The Honda CR-V was launched in 1995 and is a popular multi-purpose vehicle. Now onto its fourth generation, this handy guide should prove to be a worthwhile read for any garage in the UK aftermarket faced with clutch replacement on the third generation 2.2 CDTi model.
No special tools are required to complete the repair, but you need to support the engine, gearbox and subframe. We used four transmission jacks, but you could use two jacks and some rope to support the subframe. A two-post ramp was used for the replacement.
Open the bonnet and, for safety reasons, disconnect the battery terminals. Remove the battery and the housing tray. Slacken and remove the air filter case fixing that is attached to the battery support bracket, and remove the air flow pipe that is in two sections. The air filter case is removed by carefully levering the rear of the case from the two push fit connector bracket; the bracket will also need to be removed (Fig 1 below).
Fig 1
Remove the battery support bracket and stow the terminals safely to the side. The reverse light connector is now exposed and can be disconnected and stowed safely. Remove the gear selector linkages by slackening three bolts from the bracket. It is less fiddly than unclipping them individually from the bracket and can be stowed safely as one complete unit (Fig 2 below).
Fig 2
Three further multi-plug connectors to be disconnected are located on the gearbox. Remove two bolts from the slave cylinder bracket (Fig 3 below).
Fig 3
Remove one nut that holds the hydraulic pipe (Fig 4 below) and stow safely as one unit. Remove the bracket with the earth cable still attached and stow safely.
Fig 4
Remove both wheels
Remove the two nuts and one bolt that hold the top engine mount in place. The mount does not need to be removed. Slacken the two bolts from the gearbox mount and remove. Before raising the vehicle, remove two bell housing bolts from the top of the gearbox. The bolt closest to the bumper is in a slightly tricky position and holds in place a wiring harness (Fig 5 below).
Fig 5
Remove both front wheels and raise the vehicle. Remove the push-in retainer clips holding the under shield flaps inside the wheel arch – there are two clips on each side. Remove all retaining push-in clips holding the under shield in place – there are quite a few and you will find two that are hidden, one on each side towards the front that also need to be removed (Fig 6 below).
Fig 6
Pull away the complete under shield, taking extra care of the flaps from inside the wheel arch, as it is all one piece. Support the engine and gearbox with transmission jacks and drain the gearbox oil.
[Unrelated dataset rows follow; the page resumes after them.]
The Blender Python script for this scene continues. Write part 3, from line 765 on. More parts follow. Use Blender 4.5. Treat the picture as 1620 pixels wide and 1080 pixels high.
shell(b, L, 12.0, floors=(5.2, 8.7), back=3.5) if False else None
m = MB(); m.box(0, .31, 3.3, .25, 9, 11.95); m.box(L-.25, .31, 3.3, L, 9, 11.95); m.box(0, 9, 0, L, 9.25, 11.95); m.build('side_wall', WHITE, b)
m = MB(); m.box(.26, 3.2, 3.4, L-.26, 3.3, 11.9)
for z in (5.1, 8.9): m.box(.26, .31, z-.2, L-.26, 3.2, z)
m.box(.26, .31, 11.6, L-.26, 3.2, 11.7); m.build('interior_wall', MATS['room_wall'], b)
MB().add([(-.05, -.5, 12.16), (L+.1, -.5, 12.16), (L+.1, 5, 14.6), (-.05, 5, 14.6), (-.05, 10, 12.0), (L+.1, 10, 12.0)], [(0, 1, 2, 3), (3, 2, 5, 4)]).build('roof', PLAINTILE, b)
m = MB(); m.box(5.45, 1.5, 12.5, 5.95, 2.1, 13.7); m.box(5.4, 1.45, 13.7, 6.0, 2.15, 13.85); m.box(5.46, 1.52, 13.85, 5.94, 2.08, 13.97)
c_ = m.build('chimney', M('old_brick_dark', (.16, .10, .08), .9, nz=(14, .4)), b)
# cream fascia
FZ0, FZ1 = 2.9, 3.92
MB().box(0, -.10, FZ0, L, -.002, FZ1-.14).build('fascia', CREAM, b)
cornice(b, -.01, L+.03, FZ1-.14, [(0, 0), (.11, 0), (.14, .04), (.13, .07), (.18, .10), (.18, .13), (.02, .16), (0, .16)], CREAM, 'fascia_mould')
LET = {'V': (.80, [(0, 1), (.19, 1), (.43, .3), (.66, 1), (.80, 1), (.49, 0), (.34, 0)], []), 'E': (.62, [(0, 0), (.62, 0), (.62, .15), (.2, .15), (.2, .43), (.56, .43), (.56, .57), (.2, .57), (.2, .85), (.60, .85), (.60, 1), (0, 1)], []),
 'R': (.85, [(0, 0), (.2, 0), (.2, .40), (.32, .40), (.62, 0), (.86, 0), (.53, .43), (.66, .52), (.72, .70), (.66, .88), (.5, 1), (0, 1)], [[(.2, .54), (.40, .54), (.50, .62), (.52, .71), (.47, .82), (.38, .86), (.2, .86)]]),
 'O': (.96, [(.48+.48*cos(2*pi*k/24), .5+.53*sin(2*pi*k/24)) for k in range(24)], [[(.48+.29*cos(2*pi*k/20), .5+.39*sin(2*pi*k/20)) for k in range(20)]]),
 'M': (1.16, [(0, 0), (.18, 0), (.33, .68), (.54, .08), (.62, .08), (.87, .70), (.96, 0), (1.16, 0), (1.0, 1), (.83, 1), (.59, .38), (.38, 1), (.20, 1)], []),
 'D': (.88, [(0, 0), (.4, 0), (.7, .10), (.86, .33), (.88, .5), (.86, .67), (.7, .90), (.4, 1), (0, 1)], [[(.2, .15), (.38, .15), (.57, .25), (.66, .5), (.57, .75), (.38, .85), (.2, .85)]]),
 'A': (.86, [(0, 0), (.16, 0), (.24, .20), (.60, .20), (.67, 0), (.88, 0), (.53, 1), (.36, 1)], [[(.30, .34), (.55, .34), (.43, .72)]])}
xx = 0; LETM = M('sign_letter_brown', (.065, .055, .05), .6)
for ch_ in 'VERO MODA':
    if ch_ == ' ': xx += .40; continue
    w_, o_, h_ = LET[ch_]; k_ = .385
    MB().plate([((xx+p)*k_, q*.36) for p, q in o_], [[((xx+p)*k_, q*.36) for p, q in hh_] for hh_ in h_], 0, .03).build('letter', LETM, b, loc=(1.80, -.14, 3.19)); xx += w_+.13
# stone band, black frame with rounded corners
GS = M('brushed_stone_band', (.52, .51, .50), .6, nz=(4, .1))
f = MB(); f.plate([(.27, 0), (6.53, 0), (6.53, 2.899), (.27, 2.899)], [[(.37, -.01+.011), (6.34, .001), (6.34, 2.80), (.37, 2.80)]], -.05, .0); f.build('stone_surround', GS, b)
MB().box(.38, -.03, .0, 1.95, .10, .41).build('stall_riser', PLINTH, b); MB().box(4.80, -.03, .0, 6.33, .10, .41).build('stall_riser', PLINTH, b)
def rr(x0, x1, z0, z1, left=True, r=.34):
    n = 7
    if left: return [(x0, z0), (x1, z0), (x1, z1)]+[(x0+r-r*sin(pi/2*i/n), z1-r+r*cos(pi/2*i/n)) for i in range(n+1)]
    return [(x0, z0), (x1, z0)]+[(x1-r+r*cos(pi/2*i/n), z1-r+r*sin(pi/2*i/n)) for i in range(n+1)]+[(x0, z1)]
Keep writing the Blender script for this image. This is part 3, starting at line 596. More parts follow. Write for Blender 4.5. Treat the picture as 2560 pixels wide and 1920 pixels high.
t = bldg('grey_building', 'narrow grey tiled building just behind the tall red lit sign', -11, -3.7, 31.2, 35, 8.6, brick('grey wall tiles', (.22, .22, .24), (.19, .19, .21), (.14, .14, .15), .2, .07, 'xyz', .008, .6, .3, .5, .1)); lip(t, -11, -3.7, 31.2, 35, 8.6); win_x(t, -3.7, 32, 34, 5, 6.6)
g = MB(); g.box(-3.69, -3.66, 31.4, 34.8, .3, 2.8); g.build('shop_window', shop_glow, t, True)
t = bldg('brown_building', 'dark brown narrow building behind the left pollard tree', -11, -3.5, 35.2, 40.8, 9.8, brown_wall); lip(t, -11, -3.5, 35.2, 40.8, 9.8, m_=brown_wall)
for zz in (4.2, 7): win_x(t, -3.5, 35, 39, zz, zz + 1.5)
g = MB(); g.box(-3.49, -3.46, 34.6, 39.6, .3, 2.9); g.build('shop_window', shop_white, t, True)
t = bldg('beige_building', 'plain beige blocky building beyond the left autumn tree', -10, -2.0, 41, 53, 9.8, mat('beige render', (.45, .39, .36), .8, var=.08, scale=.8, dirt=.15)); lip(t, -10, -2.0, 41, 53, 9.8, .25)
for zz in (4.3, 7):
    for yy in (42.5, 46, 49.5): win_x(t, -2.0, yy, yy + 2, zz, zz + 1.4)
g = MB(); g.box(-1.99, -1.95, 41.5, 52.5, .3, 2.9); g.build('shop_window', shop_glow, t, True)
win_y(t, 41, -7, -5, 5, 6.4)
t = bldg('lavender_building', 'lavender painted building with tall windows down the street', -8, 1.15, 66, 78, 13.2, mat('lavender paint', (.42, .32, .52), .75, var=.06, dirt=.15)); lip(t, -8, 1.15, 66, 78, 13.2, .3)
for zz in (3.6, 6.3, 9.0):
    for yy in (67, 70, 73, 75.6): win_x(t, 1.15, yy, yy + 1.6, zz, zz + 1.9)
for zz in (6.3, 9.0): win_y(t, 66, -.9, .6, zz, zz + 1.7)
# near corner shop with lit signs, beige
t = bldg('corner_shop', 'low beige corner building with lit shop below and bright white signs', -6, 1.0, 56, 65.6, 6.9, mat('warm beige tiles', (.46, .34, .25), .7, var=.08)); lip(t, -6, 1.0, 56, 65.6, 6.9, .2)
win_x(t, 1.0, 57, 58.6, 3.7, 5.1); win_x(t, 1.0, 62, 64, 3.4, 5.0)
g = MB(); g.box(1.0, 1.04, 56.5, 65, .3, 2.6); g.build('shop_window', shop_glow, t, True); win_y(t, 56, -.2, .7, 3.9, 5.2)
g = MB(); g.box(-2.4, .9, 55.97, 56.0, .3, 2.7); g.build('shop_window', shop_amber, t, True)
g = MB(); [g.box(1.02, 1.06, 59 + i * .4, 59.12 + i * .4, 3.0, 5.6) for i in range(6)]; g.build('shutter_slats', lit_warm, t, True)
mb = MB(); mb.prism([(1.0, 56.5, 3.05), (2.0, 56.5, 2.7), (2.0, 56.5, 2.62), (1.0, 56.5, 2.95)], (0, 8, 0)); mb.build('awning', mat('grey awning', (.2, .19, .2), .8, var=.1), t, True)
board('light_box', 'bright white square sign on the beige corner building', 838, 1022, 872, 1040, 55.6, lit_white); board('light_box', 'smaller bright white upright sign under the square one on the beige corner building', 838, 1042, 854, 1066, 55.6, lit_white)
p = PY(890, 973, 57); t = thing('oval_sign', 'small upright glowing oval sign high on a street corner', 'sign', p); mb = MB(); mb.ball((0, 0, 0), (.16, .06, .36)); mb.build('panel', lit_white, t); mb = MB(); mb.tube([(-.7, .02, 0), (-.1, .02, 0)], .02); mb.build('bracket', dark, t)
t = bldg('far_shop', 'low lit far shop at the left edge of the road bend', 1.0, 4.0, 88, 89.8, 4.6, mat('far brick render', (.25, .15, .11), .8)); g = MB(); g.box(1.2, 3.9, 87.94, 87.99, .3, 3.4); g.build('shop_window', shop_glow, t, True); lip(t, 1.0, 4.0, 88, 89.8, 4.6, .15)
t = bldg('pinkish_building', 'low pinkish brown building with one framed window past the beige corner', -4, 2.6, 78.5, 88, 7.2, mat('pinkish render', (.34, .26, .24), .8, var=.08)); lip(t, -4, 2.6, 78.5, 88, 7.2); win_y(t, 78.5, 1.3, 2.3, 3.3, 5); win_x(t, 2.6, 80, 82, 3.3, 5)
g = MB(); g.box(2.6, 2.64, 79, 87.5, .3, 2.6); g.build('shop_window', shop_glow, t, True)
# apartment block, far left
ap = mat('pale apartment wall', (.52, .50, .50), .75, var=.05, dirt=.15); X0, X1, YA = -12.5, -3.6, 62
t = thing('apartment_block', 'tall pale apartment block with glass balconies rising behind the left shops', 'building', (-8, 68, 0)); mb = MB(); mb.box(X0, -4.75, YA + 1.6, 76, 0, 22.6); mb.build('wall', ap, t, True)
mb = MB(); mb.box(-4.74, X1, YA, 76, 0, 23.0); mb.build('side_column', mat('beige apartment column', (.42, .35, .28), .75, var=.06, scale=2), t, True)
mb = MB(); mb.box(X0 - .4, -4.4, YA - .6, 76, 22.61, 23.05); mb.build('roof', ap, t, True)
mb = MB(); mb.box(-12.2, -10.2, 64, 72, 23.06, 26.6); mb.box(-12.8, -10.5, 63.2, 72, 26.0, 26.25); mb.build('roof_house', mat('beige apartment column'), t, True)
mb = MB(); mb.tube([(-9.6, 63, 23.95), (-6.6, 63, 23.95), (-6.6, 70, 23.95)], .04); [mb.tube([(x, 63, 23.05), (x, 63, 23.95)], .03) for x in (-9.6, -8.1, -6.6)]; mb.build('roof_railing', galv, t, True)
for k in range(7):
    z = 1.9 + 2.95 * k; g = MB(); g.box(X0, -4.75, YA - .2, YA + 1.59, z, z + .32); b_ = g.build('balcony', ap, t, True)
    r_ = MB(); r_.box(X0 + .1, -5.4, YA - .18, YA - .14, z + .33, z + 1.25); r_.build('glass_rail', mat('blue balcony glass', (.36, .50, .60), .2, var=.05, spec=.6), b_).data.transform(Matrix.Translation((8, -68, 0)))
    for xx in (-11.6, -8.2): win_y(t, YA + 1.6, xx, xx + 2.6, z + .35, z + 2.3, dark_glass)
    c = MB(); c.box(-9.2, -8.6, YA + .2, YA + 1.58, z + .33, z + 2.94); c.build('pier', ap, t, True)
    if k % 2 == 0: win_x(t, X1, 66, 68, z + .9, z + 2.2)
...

Remove two nuts and one bolt on each side, securing the lower suspension arm to the ball joint and unlink. Remove the rubber bracket from the exhaust closest to the catalytic convertor. Unlink the front-end prop shaft by slackening the four double hex bolts. Remove the bolt that secures the power steering pipe bracket to the subframe (Fig 7 below) and unclip the pipe from the two clips holding it in place.
Fig 7
Free the driveshaft on the left-hand side and remove. Slacken the eight subframe bolts (four on each side) to allow the subframe to lower slightly without removing it fully. Remove the bolt that secures the engine stabiliser and lower the subframe from the rear.
Intercooler pipe removal
Remove the intercooler pipe – this blocks two bell housing bolts – and then remove the eight bolts from the bell housing. One of the bolts is in an awkward position so we used a spanner to remove this (Fig 8 below).
Fig 8
Another bolt is secured through the starter motor. With the clutch removed, check the dual mass flywheel (DMF) for signs of heat stress and evidence of grease loss.
The DMF should also be tested for free play and rock between the primary and secondary masses. LuK tool number 400 0080 10 is specifically designed for this purpose on all LuK manufactured DMFs. Full instructions and tolerance data for all LuK DMFs are contained on a CD that comes with this special tool.
Clean the first motion shaft splines and any debris from the bell housing, which is especially important when a release bearing has failed. Put a small dab of high melting point grease – not a copper-based product – on the first motion shaft splines, and make sure the new driven plate slides freely back and forth.
This not only spreads the grease evenly, but also makes sure you have the correct kit. Wipe any excess grease off the shaft and driven plate hub. Using a universal alignment tool, and checking the driven plate is the correct way round (note “Getriebe Seite” is German for “Gearbox Side”), the clutch can be bolted to the flywheel evenly and sequentially.
Before fitting the gearbox, make sure the locating dowels are in place and not damaged. Refit any that have become dislodged and refit the gearbox. Make sure the gearbox bell housing bolts are secured before lowering the jack. Refitting is the reverse of the removal.